---------- DATA LINES ----------
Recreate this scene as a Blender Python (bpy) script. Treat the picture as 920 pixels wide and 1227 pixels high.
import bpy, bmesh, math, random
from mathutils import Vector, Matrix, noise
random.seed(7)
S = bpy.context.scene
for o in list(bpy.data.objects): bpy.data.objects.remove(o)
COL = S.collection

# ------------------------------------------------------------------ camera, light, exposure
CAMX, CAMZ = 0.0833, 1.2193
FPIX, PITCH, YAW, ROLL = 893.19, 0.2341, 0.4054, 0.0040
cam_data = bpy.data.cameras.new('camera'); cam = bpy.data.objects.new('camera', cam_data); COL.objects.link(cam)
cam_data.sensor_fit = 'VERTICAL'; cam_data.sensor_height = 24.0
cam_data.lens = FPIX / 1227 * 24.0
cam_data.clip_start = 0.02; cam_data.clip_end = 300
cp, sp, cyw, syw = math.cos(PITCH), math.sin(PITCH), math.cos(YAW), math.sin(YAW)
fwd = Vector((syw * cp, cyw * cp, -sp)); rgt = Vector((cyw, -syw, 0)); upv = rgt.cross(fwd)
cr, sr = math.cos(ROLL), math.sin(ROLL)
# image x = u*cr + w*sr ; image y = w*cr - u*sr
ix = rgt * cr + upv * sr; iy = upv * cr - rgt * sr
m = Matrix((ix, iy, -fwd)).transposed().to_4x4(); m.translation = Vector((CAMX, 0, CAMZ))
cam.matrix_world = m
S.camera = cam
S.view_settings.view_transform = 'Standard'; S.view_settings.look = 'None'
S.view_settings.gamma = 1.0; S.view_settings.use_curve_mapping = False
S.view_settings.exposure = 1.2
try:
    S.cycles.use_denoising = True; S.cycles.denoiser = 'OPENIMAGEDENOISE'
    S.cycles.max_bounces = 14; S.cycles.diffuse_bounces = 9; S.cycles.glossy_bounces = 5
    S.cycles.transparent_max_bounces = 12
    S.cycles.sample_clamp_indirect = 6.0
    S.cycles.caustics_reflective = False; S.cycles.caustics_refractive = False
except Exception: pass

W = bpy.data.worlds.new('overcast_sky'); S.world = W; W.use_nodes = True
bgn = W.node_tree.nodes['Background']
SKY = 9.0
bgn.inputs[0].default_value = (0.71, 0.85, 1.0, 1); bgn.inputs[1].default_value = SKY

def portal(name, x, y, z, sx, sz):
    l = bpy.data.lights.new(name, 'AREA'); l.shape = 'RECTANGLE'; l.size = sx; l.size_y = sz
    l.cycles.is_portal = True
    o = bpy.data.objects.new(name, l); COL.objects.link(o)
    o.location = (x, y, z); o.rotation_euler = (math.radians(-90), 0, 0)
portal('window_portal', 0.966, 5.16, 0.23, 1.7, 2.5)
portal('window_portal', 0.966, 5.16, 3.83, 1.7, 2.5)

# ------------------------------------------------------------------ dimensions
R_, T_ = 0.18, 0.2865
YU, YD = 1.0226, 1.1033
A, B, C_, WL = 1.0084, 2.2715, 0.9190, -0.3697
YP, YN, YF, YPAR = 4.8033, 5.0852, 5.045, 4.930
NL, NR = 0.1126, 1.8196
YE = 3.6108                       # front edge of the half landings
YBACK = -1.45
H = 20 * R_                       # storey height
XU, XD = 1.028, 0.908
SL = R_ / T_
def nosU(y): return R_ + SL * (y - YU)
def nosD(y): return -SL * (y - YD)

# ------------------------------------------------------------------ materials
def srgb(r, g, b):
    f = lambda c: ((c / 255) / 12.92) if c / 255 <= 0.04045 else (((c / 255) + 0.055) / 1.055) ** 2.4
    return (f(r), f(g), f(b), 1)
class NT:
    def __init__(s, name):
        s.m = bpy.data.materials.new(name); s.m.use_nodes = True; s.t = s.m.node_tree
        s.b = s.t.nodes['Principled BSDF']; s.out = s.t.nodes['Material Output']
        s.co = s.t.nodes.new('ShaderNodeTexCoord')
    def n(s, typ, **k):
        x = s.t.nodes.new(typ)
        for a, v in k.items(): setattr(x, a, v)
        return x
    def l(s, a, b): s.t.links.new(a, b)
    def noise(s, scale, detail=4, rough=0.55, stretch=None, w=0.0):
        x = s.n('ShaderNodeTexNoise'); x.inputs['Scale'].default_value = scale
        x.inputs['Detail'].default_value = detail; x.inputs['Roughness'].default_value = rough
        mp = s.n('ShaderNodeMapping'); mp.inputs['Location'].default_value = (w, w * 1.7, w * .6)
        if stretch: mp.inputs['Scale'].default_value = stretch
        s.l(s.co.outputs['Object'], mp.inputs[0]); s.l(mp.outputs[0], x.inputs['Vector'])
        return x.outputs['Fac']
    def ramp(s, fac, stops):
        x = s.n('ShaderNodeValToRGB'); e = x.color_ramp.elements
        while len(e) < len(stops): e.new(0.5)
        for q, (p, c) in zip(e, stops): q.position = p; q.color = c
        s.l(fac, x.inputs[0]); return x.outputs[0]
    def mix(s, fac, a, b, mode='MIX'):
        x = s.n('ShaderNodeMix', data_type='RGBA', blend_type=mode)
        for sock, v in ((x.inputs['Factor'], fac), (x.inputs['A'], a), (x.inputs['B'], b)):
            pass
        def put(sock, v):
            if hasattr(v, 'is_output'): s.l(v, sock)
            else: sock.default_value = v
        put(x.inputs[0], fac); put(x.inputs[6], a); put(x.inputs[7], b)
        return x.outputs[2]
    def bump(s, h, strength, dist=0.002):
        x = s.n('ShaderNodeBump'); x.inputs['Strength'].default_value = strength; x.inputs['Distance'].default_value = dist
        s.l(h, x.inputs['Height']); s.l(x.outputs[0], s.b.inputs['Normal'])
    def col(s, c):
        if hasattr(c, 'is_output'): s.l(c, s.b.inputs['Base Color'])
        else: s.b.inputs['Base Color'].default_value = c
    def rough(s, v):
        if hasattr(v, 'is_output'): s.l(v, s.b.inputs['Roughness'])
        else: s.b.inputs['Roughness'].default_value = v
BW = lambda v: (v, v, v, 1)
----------
EXERCISE AIM: Your answer should be exactly the lines of the data above, from the first through the line containing "COL = S.collection".

WRITTEN REPLY:
Recreate this scene as a Blender Python (bpy) script. Treat the picture as 920 pixels wide and 1227 pixels high.
import bpy, bmesh, math, random
from mathutils import Vector, Matrix, noise
random.seed(7)
S = bpy.context.scene
for o in list(bpy.data.objects): bpy.data.objects.remove(o)
COL = S.collection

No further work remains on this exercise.